Meng and the Michaels Return Home

Deferred prosecution agreement ends it all . . . 

On Friday the Canadian government announced that Michael Kovrig and Michael Spavor, held in China since December 2018, were headed home to Canada. The announcement came moments after Huawei CFO Meng Wanzhou boarded a flight from Vancouver bound for China. After nearly three years fighting an extradition request from the U.S. Justice Department, Meng agreed Friday to a deferred prosecution agreement. She admitted wrongdoing in helping Huawei conceal direct dealings with Iran, a violation of U.S. sanctions, but without pleading guilty to the charges against her. In exchange, the Justice Department withdrew its extradition request and will drop the charges when the deferral period ends on Dec. 1, 2022.

A win-win-win resolution . . .

All three countries involved – Canada, the U.S., and China – denied that the release of the two Michaels was linked to the agreement with Meng, insisting the cases were different, and the decisions were made independently.
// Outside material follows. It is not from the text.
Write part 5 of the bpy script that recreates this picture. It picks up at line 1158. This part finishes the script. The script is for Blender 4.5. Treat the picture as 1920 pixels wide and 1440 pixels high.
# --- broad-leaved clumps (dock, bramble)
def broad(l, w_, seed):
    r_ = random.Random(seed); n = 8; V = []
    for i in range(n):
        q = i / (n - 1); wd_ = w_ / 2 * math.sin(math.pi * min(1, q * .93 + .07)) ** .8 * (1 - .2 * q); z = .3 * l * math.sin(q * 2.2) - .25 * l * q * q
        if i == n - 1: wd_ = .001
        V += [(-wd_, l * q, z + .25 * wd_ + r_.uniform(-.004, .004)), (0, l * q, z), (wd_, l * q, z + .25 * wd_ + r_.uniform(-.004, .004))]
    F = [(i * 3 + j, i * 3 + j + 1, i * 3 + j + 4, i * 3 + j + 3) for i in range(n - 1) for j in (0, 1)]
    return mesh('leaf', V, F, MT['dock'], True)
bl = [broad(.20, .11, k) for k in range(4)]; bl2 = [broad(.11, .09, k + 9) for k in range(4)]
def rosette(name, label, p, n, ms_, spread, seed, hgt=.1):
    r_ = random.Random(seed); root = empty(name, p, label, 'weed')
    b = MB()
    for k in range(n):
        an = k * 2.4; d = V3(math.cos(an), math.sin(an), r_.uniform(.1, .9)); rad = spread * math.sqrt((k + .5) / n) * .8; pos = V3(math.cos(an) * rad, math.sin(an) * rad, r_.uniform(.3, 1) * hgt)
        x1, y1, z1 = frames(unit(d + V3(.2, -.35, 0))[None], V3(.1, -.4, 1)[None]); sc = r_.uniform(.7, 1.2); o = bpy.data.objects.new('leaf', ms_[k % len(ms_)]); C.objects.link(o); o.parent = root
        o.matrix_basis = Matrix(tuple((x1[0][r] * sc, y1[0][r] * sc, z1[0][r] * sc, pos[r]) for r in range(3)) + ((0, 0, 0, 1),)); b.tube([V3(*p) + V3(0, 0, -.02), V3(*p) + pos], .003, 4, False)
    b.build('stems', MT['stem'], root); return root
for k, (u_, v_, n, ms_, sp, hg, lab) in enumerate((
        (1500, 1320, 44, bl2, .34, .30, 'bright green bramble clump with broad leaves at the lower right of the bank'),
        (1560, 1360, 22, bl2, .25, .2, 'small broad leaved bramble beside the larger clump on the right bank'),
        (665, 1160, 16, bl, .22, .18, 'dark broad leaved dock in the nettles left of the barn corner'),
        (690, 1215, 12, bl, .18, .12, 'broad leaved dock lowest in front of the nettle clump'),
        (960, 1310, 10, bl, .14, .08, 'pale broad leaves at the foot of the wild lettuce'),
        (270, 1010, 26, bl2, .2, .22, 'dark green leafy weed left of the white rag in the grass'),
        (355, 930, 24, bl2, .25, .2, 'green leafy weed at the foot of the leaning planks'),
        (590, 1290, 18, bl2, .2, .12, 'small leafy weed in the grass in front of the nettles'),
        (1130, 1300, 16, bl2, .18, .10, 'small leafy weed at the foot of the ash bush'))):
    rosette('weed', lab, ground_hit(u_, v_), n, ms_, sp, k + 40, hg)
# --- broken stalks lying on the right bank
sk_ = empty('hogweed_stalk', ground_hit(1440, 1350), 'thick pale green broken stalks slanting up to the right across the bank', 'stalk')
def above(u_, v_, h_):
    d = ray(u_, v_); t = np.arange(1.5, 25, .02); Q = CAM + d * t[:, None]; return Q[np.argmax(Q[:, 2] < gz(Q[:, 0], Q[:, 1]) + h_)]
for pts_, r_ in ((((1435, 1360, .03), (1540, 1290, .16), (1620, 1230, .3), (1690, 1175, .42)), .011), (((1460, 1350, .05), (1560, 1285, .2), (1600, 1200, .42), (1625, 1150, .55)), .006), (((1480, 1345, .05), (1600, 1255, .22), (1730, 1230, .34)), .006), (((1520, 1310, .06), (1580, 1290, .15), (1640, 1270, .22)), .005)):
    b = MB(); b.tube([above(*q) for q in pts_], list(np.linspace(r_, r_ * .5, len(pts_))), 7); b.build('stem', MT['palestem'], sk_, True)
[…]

Although Beijing always publicly maintained the two Canadians had been arrested on national security grounds, it did not adhere to that narrative by releasing them at the same time the U.S. agreed to drop the charges against Meng. Over the weekend, China also allowed two Chinese American siblings who had been prevented from leaving the country since 2018 to return to the U.S. Their father, Liu Changming, is a former senior executive at a Chinese state-owned bank and is wanted in China on fraud charges.

What next?

While resolution of the Meng case removes a major irritant between the U.S. and China and may lay the groundwork for collaboration on issues of mutual interest, a reset of the relationship remains elusive. The same is expected of the Canada-China relationship. After trading barbs with a Chinese envoy at the UN General Assembly on Monday, Canadian Minister Foreign Affairs Marc Garneau explained that Canada will "coexist" and "co-operate" with China, when possible, while "competing" and "challenging" it when necessary. Whether or not this approach yield results, it aligns with Canadian public opinion: While Canadians now distrust China, they acknowledge its economic importance and the necessity to collaborate on certain global issues.